Centennial Park planned to commemorate Fort Jackson's 100 years

FORT JACKSON, SC (WIS) - Plans are underway to build a park at Fort Jackson that will commemorate the post's 100 years of contributions to the U.S. Army.

The non-profit Gateway to the Army Association announced Tuesday its plans to build a monument at Fort Jackson to commemorate the 100th anniversary of Fort Jackson as a military instillation. The association needs to raise $1 million to build the monument.

Fort Jackson celebrates its centennial year in 2017.

"What we want to do is remember Fort Jackson and help it celebrate its 100th anniversary with some unique gift," said U.S. Army Reserve Maj. Gen.(Ret.) George Goldsmith. "What we're looking at is what really enabled Fort Jackson to train so many men and women to become soldiers, and it boiled down to the drill sergeants."

The focus of the Centennial Park will be two statues of drill sergeants: one male and one female.

"We are going to develop a monument, or statue to honor the drill sergeants," Goldsmith said.

He said the Centennial Park will be a place for the thousands of people who visit Fort Jackson weekly for basic training graduation to take photos and reflect on the legacy of the soldiers trained there.

"We want people to see this monument and be able to stop, take pictures with their families there," he said. "We want a focal point for them to come and be able to see some of the heritage of Fort Jackson. But also put it right in that area so that they can see the drill sergeant was the key to being able to take their son and daughter and mold them into a strong soldier."

Along with the statue of the drill sergeants, the park will include green space, amphitheater, memorial area and Patriot's Parkway. It will serve as monument to all of those who served their country.

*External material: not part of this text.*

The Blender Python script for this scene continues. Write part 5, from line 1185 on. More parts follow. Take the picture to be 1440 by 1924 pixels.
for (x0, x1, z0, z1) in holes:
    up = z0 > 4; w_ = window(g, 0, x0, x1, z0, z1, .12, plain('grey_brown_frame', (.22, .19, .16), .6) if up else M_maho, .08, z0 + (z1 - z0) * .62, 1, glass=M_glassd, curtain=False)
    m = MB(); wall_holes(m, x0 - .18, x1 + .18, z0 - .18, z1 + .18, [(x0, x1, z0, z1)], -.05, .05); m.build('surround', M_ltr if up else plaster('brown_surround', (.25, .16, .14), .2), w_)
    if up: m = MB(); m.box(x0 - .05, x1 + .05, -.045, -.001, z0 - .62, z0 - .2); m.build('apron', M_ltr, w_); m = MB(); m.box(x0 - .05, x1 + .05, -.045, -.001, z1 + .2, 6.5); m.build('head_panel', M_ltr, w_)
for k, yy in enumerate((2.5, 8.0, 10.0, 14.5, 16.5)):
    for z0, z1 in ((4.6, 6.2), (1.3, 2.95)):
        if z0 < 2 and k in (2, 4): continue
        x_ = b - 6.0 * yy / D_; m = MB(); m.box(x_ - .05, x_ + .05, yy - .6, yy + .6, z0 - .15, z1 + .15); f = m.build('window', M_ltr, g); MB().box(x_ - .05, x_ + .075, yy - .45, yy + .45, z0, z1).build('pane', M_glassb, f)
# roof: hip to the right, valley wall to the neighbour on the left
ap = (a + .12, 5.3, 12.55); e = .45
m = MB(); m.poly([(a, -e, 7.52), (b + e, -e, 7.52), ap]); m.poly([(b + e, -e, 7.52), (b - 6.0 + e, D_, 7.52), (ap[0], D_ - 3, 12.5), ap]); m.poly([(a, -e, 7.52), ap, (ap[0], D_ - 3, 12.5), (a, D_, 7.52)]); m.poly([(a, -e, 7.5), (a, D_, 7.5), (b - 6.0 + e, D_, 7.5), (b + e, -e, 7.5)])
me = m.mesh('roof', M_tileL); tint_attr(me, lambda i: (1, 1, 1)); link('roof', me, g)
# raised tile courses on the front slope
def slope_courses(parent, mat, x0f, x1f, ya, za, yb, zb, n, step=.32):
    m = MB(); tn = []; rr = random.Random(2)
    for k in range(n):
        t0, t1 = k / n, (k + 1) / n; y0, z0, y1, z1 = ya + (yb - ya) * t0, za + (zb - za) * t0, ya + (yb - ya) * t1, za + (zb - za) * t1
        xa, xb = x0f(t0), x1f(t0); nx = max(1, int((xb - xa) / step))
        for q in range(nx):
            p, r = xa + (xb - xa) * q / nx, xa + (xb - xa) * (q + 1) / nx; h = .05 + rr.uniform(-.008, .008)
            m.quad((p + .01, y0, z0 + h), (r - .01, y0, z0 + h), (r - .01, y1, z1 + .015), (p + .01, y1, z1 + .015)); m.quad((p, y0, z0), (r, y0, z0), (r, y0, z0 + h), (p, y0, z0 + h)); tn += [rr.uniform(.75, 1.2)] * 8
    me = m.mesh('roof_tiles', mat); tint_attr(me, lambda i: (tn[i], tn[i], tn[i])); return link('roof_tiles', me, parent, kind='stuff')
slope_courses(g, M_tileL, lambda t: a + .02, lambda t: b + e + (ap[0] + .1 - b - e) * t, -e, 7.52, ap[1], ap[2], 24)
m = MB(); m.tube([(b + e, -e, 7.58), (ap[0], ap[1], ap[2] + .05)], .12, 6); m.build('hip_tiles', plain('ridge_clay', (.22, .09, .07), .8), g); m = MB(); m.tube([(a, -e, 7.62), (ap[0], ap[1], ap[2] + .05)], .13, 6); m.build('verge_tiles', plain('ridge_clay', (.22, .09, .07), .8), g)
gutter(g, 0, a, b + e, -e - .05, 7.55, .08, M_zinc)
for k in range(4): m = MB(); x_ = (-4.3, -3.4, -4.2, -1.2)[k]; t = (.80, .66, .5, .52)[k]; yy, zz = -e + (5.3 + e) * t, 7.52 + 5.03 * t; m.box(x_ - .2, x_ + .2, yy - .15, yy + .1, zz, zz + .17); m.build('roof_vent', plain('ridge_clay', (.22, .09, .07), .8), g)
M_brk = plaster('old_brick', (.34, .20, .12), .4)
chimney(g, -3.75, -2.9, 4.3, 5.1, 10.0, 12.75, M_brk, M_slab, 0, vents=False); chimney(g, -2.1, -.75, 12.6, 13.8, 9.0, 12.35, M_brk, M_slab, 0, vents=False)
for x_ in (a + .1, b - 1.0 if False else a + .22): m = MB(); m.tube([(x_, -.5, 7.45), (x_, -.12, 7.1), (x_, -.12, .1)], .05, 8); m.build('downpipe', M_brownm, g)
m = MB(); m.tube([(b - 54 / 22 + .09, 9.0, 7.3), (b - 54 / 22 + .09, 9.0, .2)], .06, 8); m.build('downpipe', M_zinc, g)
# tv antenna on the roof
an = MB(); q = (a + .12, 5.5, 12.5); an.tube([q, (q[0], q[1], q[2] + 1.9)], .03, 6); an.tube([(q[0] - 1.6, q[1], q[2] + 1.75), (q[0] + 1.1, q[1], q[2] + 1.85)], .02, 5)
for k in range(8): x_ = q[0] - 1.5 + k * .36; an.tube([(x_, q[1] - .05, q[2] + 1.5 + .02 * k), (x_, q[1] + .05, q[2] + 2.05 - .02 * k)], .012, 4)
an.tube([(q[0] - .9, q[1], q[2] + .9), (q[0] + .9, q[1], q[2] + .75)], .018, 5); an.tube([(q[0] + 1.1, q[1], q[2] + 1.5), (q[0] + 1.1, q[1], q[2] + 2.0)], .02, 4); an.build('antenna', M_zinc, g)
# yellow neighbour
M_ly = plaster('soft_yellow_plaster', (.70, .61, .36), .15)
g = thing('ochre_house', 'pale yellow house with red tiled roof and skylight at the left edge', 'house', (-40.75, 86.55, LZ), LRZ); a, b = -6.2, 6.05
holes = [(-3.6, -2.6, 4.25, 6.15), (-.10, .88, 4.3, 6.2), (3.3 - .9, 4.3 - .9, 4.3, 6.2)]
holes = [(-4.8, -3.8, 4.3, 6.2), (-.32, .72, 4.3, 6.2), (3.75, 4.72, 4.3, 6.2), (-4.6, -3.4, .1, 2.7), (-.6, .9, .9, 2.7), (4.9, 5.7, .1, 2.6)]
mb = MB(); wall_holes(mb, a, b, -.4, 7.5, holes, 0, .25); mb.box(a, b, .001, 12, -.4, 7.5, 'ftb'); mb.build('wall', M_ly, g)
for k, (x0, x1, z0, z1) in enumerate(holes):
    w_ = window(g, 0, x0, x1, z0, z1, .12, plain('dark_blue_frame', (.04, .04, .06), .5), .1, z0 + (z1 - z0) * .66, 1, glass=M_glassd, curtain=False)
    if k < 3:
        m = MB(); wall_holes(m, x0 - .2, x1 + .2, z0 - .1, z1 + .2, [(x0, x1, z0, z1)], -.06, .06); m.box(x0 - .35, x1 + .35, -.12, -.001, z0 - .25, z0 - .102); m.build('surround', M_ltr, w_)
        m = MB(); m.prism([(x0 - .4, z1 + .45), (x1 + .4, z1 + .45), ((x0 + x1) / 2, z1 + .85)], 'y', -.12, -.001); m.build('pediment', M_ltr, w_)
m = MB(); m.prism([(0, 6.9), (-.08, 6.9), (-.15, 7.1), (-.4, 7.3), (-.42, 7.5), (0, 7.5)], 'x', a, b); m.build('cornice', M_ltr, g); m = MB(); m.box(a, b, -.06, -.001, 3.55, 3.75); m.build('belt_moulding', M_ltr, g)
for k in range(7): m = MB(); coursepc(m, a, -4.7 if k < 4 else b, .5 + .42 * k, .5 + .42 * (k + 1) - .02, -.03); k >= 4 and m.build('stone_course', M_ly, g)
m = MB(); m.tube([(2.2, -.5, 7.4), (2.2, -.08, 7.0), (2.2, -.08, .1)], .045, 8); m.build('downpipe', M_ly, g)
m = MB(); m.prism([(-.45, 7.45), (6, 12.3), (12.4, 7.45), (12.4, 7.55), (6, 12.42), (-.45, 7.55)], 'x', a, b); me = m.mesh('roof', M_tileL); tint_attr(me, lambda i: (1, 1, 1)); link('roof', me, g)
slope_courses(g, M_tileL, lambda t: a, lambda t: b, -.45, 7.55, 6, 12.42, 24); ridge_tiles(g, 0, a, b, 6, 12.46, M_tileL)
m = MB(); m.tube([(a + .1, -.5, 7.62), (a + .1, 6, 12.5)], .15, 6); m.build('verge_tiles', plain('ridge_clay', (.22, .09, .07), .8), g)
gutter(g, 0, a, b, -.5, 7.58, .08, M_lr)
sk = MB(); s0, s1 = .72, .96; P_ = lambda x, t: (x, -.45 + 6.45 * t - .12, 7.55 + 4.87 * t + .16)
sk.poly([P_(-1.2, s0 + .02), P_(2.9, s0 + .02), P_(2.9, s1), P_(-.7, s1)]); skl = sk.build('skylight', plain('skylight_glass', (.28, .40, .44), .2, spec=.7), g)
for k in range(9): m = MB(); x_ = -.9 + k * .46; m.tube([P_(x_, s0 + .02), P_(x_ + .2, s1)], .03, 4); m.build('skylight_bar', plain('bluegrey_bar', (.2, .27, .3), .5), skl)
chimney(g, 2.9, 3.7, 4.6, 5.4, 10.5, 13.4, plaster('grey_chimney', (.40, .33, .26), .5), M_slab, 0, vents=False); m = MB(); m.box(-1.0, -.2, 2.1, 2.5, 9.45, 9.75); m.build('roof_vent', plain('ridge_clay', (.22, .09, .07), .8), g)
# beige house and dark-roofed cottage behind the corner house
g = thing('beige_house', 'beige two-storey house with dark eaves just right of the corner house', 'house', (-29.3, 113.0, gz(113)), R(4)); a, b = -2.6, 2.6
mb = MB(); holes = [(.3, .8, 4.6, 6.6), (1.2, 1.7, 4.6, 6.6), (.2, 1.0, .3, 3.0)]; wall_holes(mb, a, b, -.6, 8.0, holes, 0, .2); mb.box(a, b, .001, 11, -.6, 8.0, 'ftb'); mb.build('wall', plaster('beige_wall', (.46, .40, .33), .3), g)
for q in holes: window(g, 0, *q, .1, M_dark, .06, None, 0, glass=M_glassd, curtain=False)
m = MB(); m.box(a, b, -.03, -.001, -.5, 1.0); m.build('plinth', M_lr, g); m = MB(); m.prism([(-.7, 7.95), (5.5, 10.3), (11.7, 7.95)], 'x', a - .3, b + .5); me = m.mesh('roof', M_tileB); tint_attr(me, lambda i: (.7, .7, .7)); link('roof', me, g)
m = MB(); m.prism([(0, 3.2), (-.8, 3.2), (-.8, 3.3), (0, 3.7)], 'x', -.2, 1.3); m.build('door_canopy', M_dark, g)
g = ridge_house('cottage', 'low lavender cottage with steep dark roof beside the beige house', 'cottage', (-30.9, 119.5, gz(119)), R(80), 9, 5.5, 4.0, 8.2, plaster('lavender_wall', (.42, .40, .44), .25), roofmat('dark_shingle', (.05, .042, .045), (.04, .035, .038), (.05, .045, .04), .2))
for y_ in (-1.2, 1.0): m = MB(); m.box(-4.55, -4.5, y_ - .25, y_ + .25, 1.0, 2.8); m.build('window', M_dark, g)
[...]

The local master stone carver and sculptor commissioned to create the sculpture, Ron Clamp,  also created the 9/11 First Responders Memorial next to the Columbia Metropolitan Convention Center.

But now organizers must raise donations to pay to build the monument. Goldsmith is confident the Columbia-area community will be supportive.

"We're going to have a total community effort to try to raise this funding," he said.

The Association will be selling brick pavers to help pay for the construction. Click here for more information.

Organizers are working with Fort Jackson officials to determine a specific location for the commemorative park.